Saved entries

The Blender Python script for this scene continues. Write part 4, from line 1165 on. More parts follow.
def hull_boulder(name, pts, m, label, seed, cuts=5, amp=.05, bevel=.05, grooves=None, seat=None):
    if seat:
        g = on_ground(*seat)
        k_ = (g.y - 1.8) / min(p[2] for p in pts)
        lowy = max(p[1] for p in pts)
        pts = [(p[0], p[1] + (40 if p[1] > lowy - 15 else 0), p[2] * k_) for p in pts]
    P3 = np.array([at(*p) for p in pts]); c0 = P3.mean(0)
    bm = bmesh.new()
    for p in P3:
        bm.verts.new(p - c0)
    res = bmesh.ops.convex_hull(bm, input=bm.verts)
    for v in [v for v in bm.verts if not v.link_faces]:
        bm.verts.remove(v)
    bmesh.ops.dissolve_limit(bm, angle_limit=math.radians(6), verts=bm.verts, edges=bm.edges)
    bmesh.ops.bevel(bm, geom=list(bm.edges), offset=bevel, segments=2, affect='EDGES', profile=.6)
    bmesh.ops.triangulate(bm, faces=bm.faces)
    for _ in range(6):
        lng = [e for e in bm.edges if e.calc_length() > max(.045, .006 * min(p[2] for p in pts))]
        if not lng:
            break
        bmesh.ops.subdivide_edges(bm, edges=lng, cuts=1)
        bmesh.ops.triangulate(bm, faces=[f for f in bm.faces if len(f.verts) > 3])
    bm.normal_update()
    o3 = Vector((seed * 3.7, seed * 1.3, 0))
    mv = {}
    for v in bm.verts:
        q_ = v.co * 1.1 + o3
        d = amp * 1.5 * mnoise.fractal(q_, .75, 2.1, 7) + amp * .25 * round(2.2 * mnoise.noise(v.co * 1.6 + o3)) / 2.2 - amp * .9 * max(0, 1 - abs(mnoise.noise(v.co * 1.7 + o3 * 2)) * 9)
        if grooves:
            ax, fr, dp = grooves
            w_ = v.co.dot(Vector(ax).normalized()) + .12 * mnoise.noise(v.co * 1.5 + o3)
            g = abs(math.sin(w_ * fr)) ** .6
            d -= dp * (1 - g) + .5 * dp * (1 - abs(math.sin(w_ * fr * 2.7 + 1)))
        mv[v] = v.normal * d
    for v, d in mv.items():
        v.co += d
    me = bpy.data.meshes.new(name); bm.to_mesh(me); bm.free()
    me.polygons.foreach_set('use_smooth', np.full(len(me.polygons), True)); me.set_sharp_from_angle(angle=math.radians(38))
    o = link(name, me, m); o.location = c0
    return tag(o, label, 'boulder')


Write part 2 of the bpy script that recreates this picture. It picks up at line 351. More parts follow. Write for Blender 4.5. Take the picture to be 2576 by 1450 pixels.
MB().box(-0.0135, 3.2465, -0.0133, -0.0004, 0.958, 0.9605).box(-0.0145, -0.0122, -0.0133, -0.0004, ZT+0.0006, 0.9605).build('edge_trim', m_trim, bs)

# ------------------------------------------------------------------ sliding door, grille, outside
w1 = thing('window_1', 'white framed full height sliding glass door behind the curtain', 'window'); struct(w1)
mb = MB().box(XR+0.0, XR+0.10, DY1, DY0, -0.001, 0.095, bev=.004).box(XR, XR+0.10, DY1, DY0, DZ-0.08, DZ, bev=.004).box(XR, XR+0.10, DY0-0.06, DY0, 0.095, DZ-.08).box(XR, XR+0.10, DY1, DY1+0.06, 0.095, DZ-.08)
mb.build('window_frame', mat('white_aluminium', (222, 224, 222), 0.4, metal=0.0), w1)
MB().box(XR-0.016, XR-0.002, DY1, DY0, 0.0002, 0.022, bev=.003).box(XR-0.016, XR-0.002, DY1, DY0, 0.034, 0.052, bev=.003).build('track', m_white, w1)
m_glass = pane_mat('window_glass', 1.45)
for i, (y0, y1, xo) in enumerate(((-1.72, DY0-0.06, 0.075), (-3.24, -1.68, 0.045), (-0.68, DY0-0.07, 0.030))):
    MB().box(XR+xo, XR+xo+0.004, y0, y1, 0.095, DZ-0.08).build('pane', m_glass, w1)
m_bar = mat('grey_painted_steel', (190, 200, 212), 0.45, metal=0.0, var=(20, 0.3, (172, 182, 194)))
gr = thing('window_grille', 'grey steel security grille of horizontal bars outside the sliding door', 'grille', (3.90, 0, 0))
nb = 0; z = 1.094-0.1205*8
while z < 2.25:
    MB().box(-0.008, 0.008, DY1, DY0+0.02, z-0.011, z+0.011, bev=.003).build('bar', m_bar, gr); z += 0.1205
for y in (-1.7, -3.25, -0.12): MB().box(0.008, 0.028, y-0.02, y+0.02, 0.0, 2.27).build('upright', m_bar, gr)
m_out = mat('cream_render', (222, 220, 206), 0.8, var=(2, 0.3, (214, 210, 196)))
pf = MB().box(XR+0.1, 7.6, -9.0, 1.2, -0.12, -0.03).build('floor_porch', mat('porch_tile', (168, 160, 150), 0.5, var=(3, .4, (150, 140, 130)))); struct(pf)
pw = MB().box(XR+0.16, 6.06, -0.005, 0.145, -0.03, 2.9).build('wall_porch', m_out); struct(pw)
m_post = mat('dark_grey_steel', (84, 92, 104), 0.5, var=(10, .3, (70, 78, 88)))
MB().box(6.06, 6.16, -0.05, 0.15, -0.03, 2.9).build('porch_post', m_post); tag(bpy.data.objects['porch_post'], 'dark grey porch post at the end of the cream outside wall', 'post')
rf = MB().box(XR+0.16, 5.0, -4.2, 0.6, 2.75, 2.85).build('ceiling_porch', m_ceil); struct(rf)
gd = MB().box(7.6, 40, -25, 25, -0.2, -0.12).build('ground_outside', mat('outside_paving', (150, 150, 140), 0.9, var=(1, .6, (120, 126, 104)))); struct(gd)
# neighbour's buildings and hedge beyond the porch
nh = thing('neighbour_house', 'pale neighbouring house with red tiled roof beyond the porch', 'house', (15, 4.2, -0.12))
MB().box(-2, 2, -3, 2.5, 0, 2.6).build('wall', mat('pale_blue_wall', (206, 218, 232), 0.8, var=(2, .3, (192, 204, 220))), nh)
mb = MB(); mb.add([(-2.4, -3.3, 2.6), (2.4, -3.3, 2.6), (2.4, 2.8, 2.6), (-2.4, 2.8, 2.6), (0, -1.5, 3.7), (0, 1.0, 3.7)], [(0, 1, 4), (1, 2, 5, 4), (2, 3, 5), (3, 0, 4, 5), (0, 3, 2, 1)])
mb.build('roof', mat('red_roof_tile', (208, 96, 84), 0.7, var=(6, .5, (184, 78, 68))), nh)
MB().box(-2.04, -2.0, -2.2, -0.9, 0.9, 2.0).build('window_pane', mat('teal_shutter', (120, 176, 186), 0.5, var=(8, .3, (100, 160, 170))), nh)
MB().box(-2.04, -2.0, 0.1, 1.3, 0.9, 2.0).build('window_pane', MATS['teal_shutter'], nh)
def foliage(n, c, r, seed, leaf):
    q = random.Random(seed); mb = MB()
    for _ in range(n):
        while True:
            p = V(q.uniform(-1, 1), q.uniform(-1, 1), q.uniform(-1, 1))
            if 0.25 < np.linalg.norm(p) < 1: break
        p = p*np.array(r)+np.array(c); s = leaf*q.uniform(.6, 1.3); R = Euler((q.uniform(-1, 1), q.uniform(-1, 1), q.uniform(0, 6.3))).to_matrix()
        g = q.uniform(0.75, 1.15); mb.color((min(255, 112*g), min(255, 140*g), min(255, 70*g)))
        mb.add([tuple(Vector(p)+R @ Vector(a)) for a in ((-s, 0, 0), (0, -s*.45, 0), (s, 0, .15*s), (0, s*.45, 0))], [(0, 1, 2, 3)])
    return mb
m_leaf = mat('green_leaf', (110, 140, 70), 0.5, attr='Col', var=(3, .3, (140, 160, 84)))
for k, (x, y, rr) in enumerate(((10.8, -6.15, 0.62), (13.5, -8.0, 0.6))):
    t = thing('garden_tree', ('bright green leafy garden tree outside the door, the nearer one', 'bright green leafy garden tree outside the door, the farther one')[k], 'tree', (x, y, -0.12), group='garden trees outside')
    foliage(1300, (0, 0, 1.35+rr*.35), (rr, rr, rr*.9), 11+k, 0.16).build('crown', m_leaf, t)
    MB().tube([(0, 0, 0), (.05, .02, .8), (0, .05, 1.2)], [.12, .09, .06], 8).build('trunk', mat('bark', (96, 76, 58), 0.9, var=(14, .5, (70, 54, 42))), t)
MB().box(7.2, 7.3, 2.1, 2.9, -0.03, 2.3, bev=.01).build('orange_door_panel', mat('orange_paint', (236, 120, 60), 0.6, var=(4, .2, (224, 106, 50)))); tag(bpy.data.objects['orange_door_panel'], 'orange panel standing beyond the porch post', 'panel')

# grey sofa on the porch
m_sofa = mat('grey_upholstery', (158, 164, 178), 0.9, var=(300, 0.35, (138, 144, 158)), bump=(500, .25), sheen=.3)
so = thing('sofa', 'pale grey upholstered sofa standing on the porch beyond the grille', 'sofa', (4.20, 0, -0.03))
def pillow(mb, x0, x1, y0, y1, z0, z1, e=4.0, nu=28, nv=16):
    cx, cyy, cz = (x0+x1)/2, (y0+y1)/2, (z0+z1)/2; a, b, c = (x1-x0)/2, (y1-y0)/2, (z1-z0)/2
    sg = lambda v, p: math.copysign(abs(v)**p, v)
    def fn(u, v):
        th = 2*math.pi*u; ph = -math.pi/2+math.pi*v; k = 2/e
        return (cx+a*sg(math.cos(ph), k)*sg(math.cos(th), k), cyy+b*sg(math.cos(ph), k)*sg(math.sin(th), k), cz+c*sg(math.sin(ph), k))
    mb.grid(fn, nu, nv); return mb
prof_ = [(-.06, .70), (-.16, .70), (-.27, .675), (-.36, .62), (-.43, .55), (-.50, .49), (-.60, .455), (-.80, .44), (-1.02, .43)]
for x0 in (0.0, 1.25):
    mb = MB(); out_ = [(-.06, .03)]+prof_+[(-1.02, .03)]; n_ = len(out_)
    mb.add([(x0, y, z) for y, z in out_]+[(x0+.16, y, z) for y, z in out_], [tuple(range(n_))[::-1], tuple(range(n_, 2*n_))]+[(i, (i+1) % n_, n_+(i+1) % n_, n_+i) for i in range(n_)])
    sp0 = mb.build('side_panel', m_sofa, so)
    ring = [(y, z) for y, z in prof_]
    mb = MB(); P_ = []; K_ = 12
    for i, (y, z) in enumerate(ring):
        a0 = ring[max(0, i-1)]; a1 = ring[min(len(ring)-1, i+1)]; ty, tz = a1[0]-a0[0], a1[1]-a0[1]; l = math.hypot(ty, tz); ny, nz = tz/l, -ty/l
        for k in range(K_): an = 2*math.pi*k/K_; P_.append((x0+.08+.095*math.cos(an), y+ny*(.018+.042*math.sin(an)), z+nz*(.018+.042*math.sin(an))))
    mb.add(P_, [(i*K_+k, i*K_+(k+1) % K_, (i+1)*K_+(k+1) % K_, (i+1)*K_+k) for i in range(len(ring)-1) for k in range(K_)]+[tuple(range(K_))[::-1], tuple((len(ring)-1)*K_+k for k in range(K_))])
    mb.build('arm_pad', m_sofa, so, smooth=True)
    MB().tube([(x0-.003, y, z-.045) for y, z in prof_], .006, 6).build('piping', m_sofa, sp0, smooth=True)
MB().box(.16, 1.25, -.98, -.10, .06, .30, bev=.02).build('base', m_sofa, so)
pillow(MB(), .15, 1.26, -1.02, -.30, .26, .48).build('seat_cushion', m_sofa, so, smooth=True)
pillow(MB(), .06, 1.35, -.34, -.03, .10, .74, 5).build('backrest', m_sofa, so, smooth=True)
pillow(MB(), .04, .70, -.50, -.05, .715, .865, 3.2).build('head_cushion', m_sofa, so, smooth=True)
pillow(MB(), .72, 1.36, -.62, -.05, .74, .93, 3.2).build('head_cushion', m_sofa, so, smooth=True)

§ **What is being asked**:
Return verbatim the lines that run from the line containing "Write part 2" through the line containing "0.9605).build('edge_trim', m_trim, bs)", inclusive.

§ **Task result**:
Write part 2 of the bpy script that recreates this picture. It picks up at line 351. More parts follow. Write for Blender 4.5. Take the picture to be 2576 by 1450 pixels.
MB().box(-0.0135, 3.2465, -0.0133, -0.0004, 0.958, 0.9605).box(-0.0145, -0.0122, -0.0133, -0.0004, ZT+0.0006, 0.9605).build('edge_trim', m_trim, bs)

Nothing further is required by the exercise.